To use Android command line tools from any directory in the terminal, we need to set up the required Environment Variables

  1. Open a terminal and navigate to your home directory.

  2. Edit the .bashrc or .bash_profile file using a text editor. For example, you can use the command nano ~/.bashrc.

  3. Add the following lines to the file, replacing <sdk-root> with the actual path to your Android SDK root directory:

export ANDROID_HOME=/home/<username>/<sdk-root>
export PATH=$PATH:$ANDROID_HOME/cmdline-tools/latest/bin:$ANDROID_HOME/platform-tools

Save the file and exit the text editor. e. To apply the changes, either restart the terminal or run the command source ~/.bashrc or source ~/.bash_profile.

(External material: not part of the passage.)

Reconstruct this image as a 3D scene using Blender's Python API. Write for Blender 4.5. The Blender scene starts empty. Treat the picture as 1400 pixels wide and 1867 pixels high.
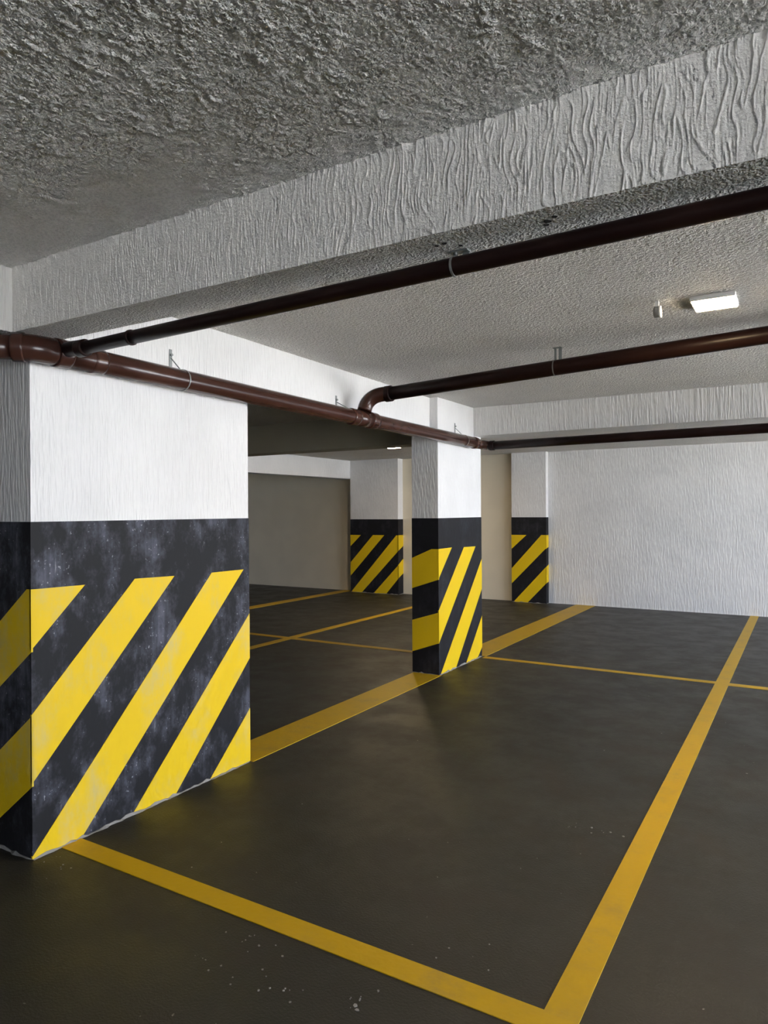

To be able to use the Android SDK tools we need to accept licenses. Execute the following command in your terminal:

sdkmanager --licenses

After the licenses have been accepted we can then install platform-tools using the sdkmanager cli tool, which includes Android adb and other tools which will be used to connect our Android devices for debugging, It is necessary to enable USB debugging on the device and allow it before a device can be used for debugging. To install platform-tools execute the following command.

sdkmanager "platform-tools"

Set up a new expo project, in the root of the project open a terminal and run expo run:android -d , before running this command make sure the android device has been connected through a USB, it will display the connected device and click enter. Depending on the Expo version, it will automatically download and set up Gradle, and download Android SDK packages including Android NDK, CMAKE, Build Tools etc to the Android SDK root directory. Running this for the first time would take some time. After a successful build, it will request to allow the installation of the built Android application, press allow, we now have a local development build installed on our device.

This guide, when properly followed can be used to setup up a local development build for Android on other Operating Systems including both macOS and Windows, what varies will be how to install the OpenJDK and the Android command line tools for each platform and how we set the environment variables for each platform.